┌────────
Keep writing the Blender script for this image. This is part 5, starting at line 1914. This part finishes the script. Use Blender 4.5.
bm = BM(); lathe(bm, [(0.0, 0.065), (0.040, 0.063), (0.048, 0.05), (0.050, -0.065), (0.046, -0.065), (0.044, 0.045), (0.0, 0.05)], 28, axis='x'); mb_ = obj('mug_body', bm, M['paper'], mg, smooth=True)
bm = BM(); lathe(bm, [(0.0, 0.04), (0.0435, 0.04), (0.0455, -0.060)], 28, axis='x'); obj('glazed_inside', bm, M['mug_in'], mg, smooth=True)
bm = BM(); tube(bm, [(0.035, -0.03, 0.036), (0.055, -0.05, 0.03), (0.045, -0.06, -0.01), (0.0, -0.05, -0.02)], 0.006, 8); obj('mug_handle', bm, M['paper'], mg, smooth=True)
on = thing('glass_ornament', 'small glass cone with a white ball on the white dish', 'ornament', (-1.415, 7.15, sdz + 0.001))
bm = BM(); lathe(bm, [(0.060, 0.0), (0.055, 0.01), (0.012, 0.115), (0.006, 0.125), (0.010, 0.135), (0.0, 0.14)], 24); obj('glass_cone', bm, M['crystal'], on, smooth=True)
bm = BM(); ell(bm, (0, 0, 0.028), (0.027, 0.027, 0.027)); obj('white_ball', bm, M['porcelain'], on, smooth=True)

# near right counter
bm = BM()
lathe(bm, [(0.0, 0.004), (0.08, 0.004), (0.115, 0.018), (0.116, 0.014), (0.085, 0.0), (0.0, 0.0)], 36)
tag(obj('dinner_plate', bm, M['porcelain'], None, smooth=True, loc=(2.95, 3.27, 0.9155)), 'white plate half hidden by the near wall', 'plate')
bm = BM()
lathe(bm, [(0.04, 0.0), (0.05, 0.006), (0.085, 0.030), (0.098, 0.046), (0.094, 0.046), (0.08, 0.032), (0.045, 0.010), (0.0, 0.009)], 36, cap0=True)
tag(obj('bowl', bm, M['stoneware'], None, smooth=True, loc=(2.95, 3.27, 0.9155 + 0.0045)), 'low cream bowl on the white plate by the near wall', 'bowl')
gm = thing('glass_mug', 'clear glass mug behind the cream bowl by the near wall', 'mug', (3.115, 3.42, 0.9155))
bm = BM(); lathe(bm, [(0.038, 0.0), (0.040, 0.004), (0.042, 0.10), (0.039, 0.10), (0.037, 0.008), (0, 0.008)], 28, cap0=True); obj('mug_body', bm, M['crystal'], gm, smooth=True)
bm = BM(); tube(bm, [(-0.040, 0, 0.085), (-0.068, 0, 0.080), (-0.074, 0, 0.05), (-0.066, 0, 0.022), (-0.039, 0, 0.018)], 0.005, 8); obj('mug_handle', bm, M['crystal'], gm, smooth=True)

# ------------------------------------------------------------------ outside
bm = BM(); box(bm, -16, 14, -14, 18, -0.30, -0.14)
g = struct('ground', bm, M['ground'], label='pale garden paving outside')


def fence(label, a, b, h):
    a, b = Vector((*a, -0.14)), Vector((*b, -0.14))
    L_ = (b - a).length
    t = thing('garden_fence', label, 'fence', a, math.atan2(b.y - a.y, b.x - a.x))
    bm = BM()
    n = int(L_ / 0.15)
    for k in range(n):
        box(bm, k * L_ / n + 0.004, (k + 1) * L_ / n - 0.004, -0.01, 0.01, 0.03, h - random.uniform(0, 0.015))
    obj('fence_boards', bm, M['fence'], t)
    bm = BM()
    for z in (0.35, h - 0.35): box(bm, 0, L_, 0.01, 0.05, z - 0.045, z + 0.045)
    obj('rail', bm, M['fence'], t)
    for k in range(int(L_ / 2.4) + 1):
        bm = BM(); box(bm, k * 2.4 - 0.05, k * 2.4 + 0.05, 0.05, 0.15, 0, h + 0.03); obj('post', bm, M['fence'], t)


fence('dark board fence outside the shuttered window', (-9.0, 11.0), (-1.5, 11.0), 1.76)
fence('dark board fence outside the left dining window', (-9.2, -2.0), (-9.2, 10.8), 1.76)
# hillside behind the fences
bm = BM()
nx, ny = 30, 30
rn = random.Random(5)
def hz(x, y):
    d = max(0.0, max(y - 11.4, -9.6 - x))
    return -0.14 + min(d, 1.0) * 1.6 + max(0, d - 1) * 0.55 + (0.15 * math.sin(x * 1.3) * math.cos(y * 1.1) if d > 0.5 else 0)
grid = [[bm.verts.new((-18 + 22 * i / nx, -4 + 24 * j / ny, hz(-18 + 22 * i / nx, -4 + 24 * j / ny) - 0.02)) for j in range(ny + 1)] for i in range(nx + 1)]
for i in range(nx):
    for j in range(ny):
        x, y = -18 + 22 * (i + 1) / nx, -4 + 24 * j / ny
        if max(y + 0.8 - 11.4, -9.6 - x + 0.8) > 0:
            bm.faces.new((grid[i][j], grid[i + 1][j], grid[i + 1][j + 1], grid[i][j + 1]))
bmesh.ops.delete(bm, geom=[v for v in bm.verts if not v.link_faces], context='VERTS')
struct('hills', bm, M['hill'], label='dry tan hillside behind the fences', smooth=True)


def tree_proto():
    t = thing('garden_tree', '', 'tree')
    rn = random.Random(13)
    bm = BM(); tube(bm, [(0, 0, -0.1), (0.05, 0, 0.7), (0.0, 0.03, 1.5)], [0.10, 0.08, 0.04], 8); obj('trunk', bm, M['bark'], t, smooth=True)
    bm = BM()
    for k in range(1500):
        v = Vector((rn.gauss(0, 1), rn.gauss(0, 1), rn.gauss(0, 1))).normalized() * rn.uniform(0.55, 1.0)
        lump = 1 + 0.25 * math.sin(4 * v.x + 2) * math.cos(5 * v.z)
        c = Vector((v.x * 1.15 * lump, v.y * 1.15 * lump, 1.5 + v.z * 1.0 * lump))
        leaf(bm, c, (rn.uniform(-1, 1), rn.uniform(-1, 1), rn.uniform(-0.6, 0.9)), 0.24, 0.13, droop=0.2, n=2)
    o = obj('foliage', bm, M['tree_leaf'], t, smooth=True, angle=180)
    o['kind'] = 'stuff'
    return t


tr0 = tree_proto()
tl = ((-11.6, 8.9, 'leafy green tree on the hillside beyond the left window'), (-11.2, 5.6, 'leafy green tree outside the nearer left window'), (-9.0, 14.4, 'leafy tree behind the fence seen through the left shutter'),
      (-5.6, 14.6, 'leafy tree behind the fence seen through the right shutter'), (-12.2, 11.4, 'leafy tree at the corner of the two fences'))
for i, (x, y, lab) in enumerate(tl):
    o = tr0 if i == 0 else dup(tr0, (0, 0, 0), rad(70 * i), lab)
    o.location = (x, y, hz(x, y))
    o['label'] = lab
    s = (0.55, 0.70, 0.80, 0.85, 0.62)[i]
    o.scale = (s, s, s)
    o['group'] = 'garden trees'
└────────
■ **Task description**: Reproduce the material verbatim, line by line.

■ **Output below**:
Keep writing the Blender script for this image. This is part 5, starting at line 1914. This part finishes the script. Use Blender 4.5.
bm = BM(); lathe(bm, [(0.0, 0.065), (0.040, 0.063), (0.048, 0.05), (0.050, -0.065), (0.046, -0.065), (0.044, 0.045), (0.0, 0.05)], 28, axis='x'); mb_ = obj('mug_body', bm, M['paper'], mg, smooth=True)
bm = BM(); lathe(bm, [(0.0, 0.04), (0.0435, 0.04), (0.0455, -0.060)], 28, axis='x'); obj('glazed_inside', bm, M['mug_in'], mg, smooth=True)
bm = BM(); tube(bm, [(0.035, -0.03, 0.036), (0.055, -0.05, 0.03), (0.045, -0.06, -0.01), (0.0, -0.05, -0.02)], 0.006, 8); obj('mug_handle', bm, M['paper'], mg, smooth=True)
on = thing('glass_ornament', 'small glass cone with a white ball on the white dish', 'ornament', (-1.415, 7.15, sdz + 0.001))
bm = BM(); lathe(bm, [(0.060, 0.0), (0.055, 0.01), (0.012, 0.115), (0.006, 0.125), (0.010, 0.135), (0.0, 0.14)], 24); obj('glass_cone', bm, M['crystal'], on, smooth=True)
bm = BM(); ell(bm, (0, 0, 0.028), (0.027, 0.027, 0.027)); obj('white_ball', bm, M['porcelain'], on, smooth=True)

# near right counter
bm = BM()
lathe(bm, [(0.0, 0.004), (0.08, 0.004), (0.115, 0.018), (0.116, 0.014), (0.085, 0.0), (0.0, 0.0)], 36)
tag(obj('dinner_plate', bm, M['porcelain'], None, smooth=True, loc=(2.95, 3.27, 0.9155)), 'white plate half hidden by the near wall', 'plate')
bm = BM()
lathe(bm, [(0.04, 0.0), (0.05, 0.006), (0.085, 0.030), (0.098, 0.046), (0.094, 0.046), (0.08, 0.032), (0.045, 0.010), (0.0, 0.009)], 36, cap0=True)
tag(obj('bowl', bm, M['stoneware'], None, smooth=True, loc=(2.95, 3.27, 0.9155 + 0.0045)), 'low cream bowl on the white plate by the near wall', 'bowl')
gm = thing('glass_mug', 'clear glass mug behind the cream bowl by the near wall', 'mug', (3.115, 3.42, 0.9155))
bm = BM(); lathe(bm, [(0.038, 0.0), (0.040, 0.004), (0.042, 0.10), (0.039, 0.10), (0.037, 0.008), (0, 0.008)], 28, cap0=True); obj('mug_body', bm, M['crystal'], gm, smooth=True)
bm = BM(); tube(bm, [(-0.040, 0, 0.085), (-0.068, 0, 0.080), (-0.074, 0, 0.05), (-0.066, 0, 0.022), (-0.039, 0, 0.018)], 0.005, 8); obj('mug_handle', bm, M['crystal'], gm, smooth=True)

# ------------------------------------------------------------------ outside
bm = BM(); box(bm, -16, 14, -14, 18, -0.30, -0.14)
g = struct('ground', bm, M['ground'], label='pale garden paving outside')


def fence(label, a, b, h):
    a, b = Vector((*a, -0.14)), Vector((*b, -0.14))
    L_ = (b - a).length
    t = thing('garden_fence', label, 'fence', a, math.atan2(b.y - a.y, b.x - a.x))
    bm = BM()
    n = int(L_ / 0.15)
    for k in range(n):
        box(bm, k * L_ / n + 0.004, (k + 1) * L_ / n - 0.004, -0.01, 0.01, 0.03, h - random.uniform(0, 0.015))
    obj('fence_boards', bm, M['fence'], t)
    bm = BM()
    for z in (0.35, h - 0.35): box(bm, 0, L_, 0.01, 0.05, z - 0.045, z + 0.045)
    obj('rail', bm, M['fence'], t)
    for k in range(int(L_ / 2.4) + 1):
        bm = BM(); box(bm, k * 2.4 - 0.05, k * 2.4 + 0.05, 0.05, 0.15, 0, h + 0.03); obj('post', bm, M['fence'], t)


fence('dark board fence outside the shuttered window', (-9.0, 11.0), (-1.5, 11.0), 1.76)
fence('dark board fence outside the left dining window', (-9.2, -2.0), (-9.2, 10.8), 1.76)
# hillside behind the fences
bm = BM()
nx, ny = 30, 30
rn = random.Random(5)
def hz(x, y):
    d = max(0.0, max(y - 11.4, -9.6 - x))
    return -0.14 + min(d, 1.0) * 1.6 + max(0, d - 1) * 0.55 + (0.15 * math.sin(x * 1.3) * math.cos(y * 1.1) if d > 0.5 else 0)
grid = [[bm.verts.new((-18 + 22 * i / nx, -4 + 24 * j / ny, hz(-18 + 22 * i / nx, -4 + 24 * j / ny) - 0.02)) for j in range(ny + 1)] for i in range(nx + 1)]
for i in range(nx):
    for j in range(ny):
        x, y = -18 + 22 * (i + 1) / nx, -4 + 24 * j / ny
        if max(y + 0.8 - 11.4, -9.6 - x + 0.8) > 0:
            bm.faces.new((grid[i][j], grid[i + 1][j], grid[i + 1][j + 1], grid[i][j + 1]))
bmesh.ops.delete(bm, geom=[v for v in bm.verts if not v.link_faces], context='VERTS')
struct('hills', bm, M['hill'], label='dry tan hillside behind the fences', smooth=True)


def tree_proto():
    t = thing('garden_tree', '', 'tree')
    rn = random.Random(13)
    bm = BM(); tube(bm, [(0, 0, -0.1), (0.05, 0, 0.7), (0.0, 0.03, 1.5)], [0.10, 0.08, 0.04], 8); obj('trunk', bm, M['bark'], t, smooth=True)
    bm = BM()
    for k in range(1500):
        v = Vector((rn.gauss(0, 1), rn.gauss(0, 1), rn.gauss(0, 1))).normalized() * rn.uniform(0.55, 1.0)
        lump = 1 + 0.25 * math.sin(4 * v.x + 2) * math.cos(5 * v.z)
        c = Vector((v.x * 1.15 * lump, v.y * 1.15 * lump, 1.5 + v.z * 1.0 * lump))
        leaf(bm, c, (rn.uniform(-1, 1), rn.uniform(-1, 1), rn.uniform(-0.6, 0.9)), 0.24, 0.13, droop=0.2, n=2)
    o = obj('foliage', bm, M['tree_leaf'], t, smooth=True, angle=180)
    o['kind'] = 'stuff'
    return t


tr0 = tree_proto()
tl = ((-11.6, 8.9, 'leafy green tree on the hillside beyond the left window'), (-11.2, 5.6, 'leafy green tree outside the nearer left window'), (-9.0, 14.4, 'leafy tree behind the fence seen through the left shutter'),
      (-5.6, 14.6, 'leafy tree behind the fence seen through the right shutter'), (-12.2, 11.4, 'leafy tree at the corner of the two fences'))
for i, (x, y, lab) in enumerate(tl):
    o = tr0 if i == 0 else dup(tr0, (0, 0, 0), rad(70 * i), lab)
    o.location = (x, y, hz(x, y))
    o['label'] = lab
    s = (0.55, 0.70, 0.80, 0.85, 0.62)[i]
    o.scale = (s, s, s)
    o['group'] = 'garden trees'